[Rows from a 3D scene dataset]

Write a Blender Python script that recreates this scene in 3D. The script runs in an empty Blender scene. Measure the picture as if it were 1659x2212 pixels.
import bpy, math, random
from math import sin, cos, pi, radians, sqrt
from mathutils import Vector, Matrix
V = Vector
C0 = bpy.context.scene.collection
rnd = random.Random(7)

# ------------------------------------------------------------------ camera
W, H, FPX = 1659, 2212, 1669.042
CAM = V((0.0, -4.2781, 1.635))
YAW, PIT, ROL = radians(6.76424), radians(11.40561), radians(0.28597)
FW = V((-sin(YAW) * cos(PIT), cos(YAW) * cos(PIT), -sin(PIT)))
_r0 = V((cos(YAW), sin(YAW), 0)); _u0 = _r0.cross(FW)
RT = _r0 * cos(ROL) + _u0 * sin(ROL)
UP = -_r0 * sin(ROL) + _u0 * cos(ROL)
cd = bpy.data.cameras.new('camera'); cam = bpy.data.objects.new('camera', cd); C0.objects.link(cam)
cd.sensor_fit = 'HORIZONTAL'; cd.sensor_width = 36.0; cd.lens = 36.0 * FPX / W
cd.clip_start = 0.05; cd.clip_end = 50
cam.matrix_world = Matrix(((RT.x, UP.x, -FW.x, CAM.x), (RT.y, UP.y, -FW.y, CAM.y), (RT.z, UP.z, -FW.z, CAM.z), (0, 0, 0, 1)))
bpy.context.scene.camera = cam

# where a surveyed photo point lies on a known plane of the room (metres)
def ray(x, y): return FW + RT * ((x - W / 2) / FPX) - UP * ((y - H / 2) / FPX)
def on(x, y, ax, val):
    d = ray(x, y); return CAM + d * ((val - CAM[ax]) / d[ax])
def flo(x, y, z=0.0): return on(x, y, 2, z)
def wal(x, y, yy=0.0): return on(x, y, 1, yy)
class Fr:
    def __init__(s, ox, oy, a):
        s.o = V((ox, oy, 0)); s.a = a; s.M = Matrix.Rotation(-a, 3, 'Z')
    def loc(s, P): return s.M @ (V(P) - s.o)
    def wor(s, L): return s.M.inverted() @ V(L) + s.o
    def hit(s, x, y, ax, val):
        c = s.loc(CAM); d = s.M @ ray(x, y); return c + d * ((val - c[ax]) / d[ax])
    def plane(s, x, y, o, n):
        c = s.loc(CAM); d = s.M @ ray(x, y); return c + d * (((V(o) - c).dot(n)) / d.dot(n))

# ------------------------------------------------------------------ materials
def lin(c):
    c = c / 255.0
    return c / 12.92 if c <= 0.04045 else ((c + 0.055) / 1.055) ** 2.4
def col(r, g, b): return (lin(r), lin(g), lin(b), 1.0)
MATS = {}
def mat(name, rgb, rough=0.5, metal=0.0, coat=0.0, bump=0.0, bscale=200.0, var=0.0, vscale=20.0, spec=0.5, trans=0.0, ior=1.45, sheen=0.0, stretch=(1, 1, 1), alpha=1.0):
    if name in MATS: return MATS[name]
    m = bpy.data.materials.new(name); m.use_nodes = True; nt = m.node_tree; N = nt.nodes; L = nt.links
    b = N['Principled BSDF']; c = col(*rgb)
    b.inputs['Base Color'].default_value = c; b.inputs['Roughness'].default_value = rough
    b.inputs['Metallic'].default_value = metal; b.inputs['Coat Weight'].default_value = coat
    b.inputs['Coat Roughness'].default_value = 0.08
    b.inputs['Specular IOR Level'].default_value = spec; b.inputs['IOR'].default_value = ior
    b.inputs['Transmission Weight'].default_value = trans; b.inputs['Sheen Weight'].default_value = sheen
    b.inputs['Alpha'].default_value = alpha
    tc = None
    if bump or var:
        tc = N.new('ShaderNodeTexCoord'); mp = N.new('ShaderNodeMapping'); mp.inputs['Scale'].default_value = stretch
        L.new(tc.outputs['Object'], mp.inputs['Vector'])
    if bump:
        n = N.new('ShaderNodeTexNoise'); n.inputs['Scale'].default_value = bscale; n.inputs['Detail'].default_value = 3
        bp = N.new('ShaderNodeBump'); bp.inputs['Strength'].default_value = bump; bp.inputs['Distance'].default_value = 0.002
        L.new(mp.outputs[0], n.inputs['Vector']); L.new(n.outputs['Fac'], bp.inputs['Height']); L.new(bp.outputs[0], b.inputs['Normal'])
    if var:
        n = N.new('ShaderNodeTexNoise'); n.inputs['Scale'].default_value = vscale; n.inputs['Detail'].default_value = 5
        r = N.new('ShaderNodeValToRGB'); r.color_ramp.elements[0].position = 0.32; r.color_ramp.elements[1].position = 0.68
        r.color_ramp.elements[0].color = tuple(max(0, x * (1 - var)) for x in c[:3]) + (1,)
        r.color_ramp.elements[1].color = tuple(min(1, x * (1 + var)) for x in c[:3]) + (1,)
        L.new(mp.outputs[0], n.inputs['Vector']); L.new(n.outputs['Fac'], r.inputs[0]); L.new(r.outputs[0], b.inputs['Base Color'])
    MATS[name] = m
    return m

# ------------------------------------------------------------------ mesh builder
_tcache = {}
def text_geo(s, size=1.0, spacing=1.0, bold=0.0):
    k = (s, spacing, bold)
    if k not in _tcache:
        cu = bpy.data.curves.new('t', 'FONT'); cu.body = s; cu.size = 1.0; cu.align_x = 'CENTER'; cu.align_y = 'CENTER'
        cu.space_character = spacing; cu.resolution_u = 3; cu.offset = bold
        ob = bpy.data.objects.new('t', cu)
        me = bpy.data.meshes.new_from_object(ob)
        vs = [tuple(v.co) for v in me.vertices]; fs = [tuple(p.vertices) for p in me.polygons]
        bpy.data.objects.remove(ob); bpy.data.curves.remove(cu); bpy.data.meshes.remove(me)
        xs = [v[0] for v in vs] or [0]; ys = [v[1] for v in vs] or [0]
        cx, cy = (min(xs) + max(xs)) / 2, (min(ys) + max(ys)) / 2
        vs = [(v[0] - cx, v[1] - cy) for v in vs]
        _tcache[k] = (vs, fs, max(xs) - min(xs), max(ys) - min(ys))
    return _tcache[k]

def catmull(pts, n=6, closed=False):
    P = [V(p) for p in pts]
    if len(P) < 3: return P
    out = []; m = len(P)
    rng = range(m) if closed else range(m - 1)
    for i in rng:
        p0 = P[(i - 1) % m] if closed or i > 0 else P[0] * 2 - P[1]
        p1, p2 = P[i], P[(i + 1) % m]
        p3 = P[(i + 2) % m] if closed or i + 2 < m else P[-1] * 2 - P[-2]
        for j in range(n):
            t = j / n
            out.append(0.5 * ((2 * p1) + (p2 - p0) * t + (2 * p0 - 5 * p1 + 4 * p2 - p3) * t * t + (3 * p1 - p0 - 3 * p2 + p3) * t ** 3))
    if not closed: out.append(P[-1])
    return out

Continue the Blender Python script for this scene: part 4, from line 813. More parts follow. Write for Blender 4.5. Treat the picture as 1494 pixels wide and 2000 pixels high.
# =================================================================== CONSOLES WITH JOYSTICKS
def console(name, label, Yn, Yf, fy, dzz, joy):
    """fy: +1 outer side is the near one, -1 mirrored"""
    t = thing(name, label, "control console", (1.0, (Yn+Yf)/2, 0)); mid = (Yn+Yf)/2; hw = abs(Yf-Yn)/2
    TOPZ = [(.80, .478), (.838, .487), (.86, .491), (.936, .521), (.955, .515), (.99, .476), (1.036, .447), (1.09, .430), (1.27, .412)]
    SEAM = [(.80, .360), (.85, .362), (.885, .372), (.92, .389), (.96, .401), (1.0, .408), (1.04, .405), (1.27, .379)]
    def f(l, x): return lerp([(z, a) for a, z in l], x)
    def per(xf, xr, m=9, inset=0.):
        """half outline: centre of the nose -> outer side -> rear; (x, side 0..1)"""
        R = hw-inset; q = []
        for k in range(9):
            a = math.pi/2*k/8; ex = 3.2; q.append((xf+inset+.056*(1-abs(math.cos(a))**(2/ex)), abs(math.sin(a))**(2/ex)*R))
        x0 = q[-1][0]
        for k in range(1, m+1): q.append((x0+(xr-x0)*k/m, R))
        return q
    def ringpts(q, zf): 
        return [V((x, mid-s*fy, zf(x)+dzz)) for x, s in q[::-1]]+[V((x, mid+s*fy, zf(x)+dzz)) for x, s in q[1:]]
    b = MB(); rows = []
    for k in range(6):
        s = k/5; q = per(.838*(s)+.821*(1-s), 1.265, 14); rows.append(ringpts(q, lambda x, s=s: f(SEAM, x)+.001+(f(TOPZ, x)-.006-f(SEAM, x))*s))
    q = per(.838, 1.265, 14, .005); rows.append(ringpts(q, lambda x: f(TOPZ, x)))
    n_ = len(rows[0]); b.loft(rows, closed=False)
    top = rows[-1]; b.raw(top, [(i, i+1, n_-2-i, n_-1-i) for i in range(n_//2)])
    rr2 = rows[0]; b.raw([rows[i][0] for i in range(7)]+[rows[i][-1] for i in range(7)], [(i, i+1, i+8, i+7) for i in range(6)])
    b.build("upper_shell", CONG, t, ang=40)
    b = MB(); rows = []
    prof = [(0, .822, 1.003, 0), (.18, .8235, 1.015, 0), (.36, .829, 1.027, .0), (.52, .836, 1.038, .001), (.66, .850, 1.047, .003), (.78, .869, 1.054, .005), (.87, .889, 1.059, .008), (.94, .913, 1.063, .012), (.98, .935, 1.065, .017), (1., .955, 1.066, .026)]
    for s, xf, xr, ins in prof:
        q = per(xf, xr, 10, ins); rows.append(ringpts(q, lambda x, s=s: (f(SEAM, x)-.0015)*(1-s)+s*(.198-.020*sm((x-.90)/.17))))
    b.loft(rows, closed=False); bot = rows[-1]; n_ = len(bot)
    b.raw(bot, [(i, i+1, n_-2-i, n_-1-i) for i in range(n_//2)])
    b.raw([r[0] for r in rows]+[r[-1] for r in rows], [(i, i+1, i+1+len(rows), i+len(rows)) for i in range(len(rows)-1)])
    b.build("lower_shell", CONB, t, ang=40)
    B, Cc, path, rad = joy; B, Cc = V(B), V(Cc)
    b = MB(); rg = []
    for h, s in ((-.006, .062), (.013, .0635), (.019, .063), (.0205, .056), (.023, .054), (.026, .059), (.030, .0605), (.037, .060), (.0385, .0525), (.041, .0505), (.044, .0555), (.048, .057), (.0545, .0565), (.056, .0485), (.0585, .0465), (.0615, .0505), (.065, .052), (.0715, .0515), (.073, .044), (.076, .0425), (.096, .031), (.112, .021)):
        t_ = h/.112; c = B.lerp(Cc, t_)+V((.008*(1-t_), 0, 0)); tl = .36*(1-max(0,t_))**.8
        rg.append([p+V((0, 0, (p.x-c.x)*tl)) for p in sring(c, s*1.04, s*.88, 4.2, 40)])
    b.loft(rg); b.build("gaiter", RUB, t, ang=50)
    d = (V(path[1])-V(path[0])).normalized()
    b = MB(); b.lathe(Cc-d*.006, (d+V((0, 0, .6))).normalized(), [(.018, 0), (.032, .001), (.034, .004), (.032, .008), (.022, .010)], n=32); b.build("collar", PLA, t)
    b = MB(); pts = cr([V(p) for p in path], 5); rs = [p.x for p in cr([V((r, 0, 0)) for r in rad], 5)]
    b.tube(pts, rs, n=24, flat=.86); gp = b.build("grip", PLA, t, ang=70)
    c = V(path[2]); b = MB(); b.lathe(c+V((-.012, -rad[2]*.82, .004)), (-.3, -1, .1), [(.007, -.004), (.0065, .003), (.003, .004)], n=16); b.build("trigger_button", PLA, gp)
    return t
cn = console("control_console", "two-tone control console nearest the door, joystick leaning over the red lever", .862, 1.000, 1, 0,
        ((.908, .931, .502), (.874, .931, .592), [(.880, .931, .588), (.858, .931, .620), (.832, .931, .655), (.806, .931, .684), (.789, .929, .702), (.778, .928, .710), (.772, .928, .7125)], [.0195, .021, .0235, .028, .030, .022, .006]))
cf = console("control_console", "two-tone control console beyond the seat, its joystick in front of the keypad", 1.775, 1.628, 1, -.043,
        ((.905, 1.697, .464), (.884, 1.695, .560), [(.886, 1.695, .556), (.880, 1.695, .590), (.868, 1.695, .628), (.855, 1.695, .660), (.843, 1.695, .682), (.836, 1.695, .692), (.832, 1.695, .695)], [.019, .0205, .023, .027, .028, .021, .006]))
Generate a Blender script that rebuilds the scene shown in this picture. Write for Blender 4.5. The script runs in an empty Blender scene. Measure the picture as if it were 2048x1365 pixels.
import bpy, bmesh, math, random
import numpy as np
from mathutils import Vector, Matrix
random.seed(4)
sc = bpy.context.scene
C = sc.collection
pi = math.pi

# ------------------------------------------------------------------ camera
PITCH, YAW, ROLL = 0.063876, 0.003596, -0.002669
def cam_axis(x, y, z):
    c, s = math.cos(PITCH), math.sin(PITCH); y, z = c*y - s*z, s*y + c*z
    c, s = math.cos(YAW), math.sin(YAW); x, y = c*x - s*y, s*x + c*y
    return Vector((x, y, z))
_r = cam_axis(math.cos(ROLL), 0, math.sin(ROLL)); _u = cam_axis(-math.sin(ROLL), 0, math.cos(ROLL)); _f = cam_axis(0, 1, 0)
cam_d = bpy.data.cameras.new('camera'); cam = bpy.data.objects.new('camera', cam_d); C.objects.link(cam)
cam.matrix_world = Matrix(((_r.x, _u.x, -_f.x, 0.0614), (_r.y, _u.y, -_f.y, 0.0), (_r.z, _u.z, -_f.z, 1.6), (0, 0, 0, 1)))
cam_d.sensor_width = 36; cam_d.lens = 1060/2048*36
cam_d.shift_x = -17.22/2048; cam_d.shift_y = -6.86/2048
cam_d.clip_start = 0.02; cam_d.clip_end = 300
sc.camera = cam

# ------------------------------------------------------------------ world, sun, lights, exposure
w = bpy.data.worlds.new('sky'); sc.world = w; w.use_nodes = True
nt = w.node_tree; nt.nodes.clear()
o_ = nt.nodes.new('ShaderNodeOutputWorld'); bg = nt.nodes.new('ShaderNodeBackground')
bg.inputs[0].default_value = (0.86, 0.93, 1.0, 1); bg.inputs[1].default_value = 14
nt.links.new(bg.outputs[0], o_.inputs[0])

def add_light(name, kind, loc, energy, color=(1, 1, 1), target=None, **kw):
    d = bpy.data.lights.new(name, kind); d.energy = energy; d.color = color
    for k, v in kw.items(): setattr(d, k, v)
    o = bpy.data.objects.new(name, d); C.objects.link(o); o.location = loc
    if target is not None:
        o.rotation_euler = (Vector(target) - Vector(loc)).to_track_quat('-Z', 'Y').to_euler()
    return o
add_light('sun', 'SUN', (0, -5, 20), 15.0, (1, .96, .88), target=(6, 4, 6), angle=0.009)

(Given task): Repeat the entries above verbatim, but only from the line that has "Generate a Blender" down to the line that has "pi = math.pi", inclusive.

(Output):
Generate a Blender script that rebuilds the scene shown in this picture. Write for Blender 4.5. The script runs in an empty Blender scene. Measure the picture as if it were 2048x1365 pixels.
import bpy, bmesh, math, random
import numpy as np
from mathutils import Vector, Matrix
random.seed(4)
sc = bpy.context.scene
C = sc.collection
pi = math.pi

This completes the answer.